On avait déjà vu bien des fois succomber la justice et le bon droit, mais il était réservé à ce temps de voir le plus insolent triomphe de la force brutale. Démosthènes et Hypéride sont morts ; Léosthènes a succombé ; Phocion boit la ciguë. Mais, après Démétrius de Phalère, Démétrius Poliorcète s’installe triomphalement dans Athènes, souille le temple de Minerve de débauches sans nom et introduit ouvertement en Grèce la dépravation orientale. Toute la Grèce est en proie à une horde de soldats avides et sans scrupules ; partout la trahison, la fraude, l’assassinat, des cruautés honteuses, inconnues jusque-là dans l’Occident. Et ce n’est pas seulement la Grèce, c’est l’univers entier, livré aux lieutenants d’Alexandre, qui donne ce lamentable spectacle.

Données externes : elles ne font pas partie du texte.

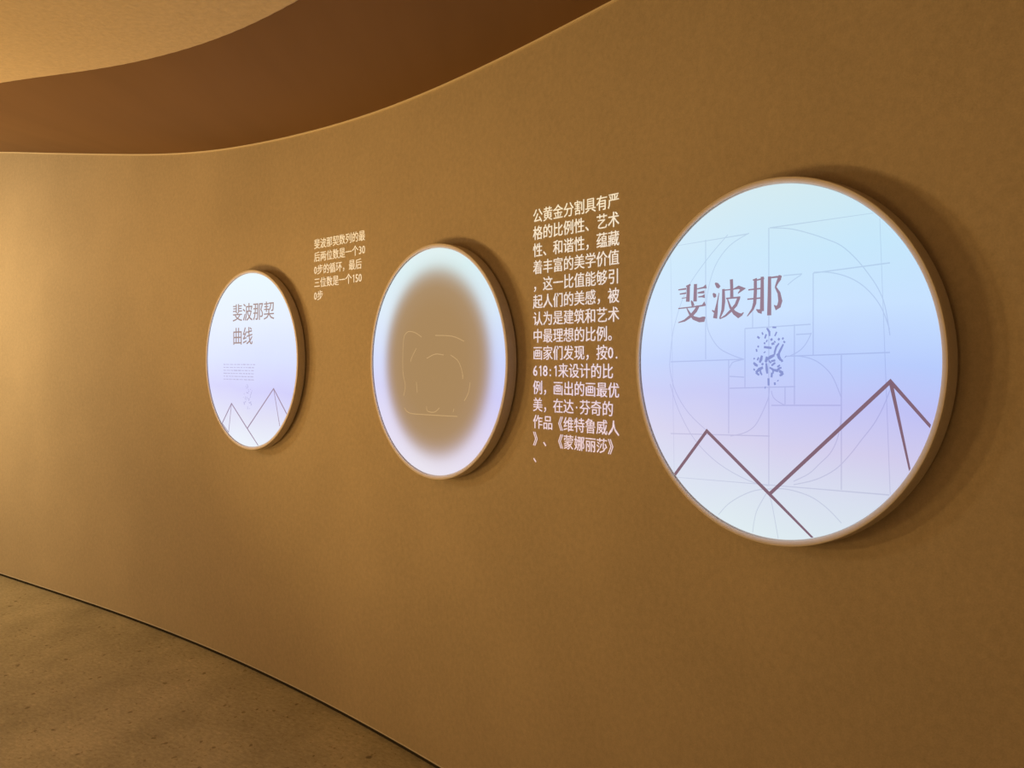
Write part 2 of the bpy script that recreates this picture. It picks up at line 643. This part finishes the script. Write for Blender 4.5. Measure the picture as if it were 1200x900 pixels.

Si encore on avait pu laisser passer la tourmente et attendre des temps meilleurs ! Mais l’espérance même est interdite. L’avenir est aussi sombre que le présent. Le peuple d’Athènes est si profondément corrompu qu’il n’y a plus rien à attendre de lui : l’arbre est pourri à sa racine. C’est ce temps, en effet, où les Athéniens se déshonorèrent par d’indignes flatteries à Démétrius Poliorcète ; ils changent la loi, chose inouïe, pour lui permettre de s’initier avant l’âge aux mystères d’Éleusis ; ils chantent en son honneur l’Ityphallus et le mettent au-dessus des dieux : « Ce que commande Démétrius est saint à l’égard des dieux, juste à l’égard des hommes[1]. On élève des temples à ses maîtresses et à ses favoris. Les choses en viennent à ce point que Démétrius lui-même déclare qu’il n’y a plus à Athènes une seule âme noble et généreuse[2] et on voit des philosophes tels que Xénocrate[3] refuser le droit de cité dans Athènes.

Les philosophes même ne sont pas exempts de reproche. Outre que la philosophie est devenue trop souvent une sorte d’amusement accessible même aux courtisanes[4], on a vu des

  1. Plut., Démétr., 24.
  2. Athén., VI, 62, 63, p. 253 ; Plut., Démétr., 26.
  3. Plut., Phoc., 29.
  4. Athén., XIII, p. 583 ; VII, p. 279.